Tree Species Mixtures Can Improve the Water Storage of the Litter–Soil Continuum in Subtropical Coniferous Plantations in China

Abstract

Increasing evidence has shown that introducing broadleaved trees into coniferous plantations can regulate hydrologic stores and fluxes; however, the effects and regulatory mechanisms of species mixing on the water conservation capacity of the litter–soil continuum remain poorly understood, and differences among tree species may appear. Herein, we investigated and compared the water conservation capacity of the litter layer (semi-decomposed and decomposed layer) and soil layer (0–100 cm) in a monoculture plantation (Pinus massoniana) and five mixed plantations (Pinus massoniana mixed with Cercidiphyllum japonicum, Manglietia chingii, Camellia oleifera, Michelia maudiae, and Bretschneidera sinensis) and comprehensively considered their potential influencing factors.
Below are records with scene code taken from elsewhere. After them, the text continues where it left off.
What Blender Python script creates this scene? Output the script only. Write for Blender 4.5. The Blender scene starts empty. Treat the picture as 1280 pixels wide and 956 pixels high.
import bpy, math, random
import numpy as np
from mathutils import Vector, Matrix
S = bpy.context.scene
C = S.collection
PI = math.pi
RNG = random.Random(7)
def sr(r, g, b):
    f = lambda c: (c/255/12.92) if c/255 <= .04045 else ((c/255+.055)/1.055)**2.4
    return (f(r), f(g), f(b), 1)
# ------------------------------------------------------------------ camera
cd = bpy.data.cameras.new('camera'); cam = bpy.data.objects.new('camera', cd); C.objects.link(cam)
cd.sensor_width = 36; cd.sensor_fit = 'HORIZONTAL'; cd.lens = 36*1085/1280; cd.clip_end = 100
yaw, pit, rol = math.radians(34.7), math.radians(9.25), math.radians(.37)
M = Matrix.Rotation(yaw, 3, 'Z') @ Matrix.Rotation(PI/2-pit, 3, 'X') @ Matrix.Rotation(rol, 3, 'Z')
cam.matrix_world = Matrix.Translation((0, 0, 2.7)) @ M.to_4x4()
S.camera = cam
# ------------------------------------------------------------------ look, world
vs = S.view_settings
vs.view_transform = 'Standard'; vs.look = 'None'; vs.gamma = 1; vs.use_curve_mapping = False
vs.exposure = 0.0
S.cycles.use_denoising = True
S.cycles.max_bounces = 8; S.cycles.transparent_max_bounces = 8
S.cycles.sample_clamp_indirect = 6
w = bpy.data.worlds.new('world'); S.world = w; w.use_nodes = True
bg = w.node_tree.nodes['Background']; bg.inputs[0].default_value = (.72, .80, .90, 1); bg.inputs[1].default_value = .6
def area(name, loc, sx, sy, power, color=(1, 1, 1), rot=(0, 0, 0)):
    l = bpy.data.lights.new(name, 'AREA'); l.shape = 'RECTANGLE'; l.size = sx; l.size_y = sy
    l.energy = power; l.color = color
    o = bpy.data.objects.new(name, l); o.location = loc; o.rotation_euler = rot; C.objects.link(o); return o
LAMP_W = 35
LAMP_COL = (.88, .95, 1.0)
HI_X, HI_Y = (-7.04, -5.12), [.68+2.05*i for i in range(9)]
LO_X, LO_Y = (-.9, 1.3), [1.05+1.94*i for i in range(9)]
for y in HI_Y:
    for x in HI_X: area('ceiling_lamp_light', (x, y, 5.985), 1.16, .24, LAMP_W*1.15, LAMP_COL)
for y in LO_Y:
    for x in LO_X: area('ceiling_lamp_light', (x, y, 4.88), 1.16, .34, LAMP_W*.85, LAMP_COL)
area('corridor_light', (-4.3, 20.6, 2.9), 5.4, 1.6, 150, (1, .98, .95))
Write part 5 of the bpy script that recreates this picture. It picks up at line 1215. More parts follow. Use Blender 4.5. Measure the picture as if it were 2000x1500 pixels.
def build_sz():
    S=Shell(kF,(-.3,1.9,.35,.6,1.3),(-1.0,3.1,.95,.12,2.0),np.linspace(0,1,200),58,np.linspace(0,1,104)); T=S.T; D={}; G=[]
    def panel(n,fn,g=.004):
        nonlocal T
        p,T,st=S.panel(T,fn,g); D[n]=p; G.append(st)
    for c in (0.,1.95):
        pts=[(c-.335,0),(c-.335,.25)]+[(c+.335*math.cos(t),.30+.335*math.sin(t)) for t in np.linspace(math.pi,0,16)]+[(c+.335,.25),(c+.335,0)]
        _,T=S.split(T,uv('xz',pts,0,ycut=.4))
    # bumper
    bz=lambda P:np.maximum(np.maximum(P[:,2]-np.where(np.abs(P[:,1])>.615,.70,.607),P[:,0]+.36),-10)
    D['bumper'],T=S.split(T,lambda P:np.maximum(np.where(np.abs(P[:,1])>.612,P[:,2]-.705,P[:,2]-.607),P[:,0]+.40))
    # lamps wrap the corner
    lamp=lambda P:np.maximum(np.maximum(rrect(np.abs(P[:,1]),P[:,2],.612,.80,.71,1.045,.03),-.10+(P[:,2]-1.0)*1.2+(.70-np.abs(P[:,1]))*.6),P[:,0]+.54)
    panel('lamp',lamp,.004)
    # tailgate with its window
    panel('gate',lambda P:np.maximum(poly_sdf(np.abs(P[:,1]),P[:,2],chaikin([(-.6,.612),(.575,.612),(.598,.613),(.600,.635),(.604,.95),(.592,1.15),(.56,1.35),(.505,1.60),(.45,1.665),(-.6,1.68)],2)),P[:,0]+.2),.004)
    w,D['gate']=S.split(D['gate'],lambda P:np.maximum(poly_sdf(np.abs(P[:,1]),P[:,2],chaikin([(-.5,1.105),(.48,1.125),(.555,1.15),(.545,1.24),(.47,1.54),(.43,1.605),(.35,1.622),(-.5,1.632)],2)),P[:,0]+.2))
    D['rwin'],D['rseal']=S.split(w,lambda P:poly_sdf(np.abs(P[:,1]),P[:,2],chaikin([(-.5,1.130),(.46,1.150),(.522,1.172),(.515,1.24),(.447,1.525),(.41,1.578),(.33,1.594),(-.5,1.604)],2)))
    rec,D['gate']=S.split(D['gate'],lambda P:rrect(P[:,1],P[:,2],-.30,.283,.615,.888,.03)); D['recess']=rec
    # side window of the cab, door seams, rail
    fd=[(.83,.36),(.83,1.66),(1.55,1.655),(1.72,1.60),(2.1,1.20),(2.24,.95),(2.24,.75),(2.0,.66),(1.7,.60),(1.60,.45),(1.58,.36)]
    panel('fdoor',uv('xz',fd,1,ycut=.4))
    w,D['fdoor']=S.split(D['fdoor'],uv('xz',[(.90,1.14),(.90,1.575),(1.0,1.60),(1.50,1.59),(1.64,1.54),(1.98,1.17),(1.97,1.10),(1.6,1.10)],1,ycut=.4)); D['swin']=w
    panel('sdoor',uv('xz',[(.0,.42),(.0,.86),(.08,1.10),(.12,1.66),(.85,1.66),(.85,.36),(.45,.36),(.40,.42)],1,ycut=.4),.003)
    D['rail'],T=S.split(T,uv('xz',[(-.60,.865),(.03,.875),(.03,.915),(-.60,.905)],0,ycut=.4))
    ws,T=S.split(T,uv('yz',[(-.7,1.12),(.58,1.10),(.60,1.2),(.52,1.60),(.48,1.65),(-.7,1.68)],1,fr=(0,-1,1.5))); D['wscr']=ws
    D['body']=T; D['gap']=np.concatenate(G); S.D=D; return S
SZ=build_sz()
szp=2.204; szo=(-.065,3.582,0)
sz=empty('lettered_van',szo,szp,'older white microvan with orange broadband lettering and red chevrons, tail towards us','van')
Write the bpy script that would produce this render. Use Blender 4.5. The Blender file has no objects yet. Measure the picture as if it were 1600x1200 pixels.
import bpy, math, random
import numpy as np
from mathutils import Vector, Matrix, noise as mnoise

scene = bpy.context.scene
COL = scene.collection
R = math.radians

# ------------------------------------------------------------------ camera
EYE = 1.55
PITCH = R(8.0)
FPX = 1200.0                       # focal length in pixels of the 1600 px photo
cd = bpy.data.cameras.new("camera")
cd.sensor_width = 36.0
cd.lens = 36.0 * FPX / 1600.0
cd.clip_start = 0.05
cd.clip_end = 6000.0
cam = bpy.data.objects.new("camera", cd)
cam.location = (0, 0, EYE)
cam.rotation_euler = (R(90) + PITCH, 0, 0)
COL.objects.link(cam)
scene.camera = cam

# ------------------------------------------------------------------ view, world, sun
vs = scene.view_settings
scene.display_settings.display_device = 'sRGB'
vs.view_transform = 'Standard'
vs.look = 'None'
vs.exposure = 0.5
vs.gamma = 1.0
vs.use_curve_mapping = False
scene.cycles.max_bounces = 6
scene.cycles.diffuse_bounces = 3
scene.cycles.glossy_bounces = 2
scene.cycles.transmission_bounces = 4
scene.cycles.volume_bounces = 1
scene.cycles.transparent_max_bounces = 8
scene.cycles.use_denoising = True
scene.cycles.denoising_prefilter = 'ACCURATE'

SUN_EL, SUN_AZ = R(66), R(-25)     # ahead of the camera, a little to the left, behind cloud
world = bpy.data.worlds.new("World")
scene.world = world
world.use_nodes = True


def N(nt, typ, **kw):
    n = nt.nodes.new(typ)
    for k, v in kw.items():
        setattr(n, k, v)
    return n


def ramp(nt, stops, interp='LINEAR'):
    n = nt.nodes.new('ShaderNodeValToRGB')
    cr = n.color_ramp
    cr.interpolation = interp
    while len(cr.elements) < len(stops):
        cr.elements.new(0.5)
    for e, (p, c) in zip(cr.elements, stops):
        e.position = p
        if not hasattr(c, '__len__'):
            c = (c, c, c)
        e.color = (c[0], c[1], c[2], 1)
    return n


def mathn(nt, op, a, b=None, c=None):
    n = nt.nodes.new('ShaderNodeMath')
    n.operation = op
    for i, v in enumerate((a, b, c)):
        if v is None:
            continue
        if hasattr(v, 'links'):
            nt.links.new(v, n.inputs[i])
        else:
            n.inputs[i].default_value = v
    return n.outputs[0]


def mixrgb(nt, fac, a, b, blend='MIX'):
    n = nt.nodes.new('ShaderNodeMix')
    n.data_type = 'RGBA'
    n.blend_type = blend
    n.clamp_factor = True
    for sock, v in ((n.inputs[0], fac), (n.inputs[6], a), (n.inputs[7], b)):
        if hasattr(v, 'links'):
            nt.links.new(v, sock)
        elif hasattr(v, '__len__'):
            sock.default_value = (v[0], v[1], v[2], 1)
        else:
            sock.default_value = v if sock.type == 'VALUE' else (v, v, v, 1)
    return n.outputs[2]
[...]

We discovered that the identity of broadleaved tree species significantly affected the water storage of litter and soil in the mixed plantations (p < 0.05). The effective water-holding capacity of the litter (13.39 t·ha−1) was low due to the coniferous litter’s simple structure and challenging breakdown, despite the fact that the litter stock of the monoculture plantation was substantially larger than that of the mixed plantation (14.72 t·ha−1). Introducing deep-rooted tree species (e.g., Bretschneidera sinensis and Camellia oleifera) into Pinus massoniana farmsteads improved the soil-pore structure and aggregate stability, thereby significantly increasing the 0–100 cm soil water storage. Furthermore, we found that litter storage, soil organic carbon, and litter thickness, as key influencing factors, have complex effects on the water storage of the litter–soil continuum. Generally, these findings demonstrated that mixed plantations can potentially improve the water conservation capacity of the litter–soil system. Nevertheless, special attention should be given to the complementarity between tree species combinations.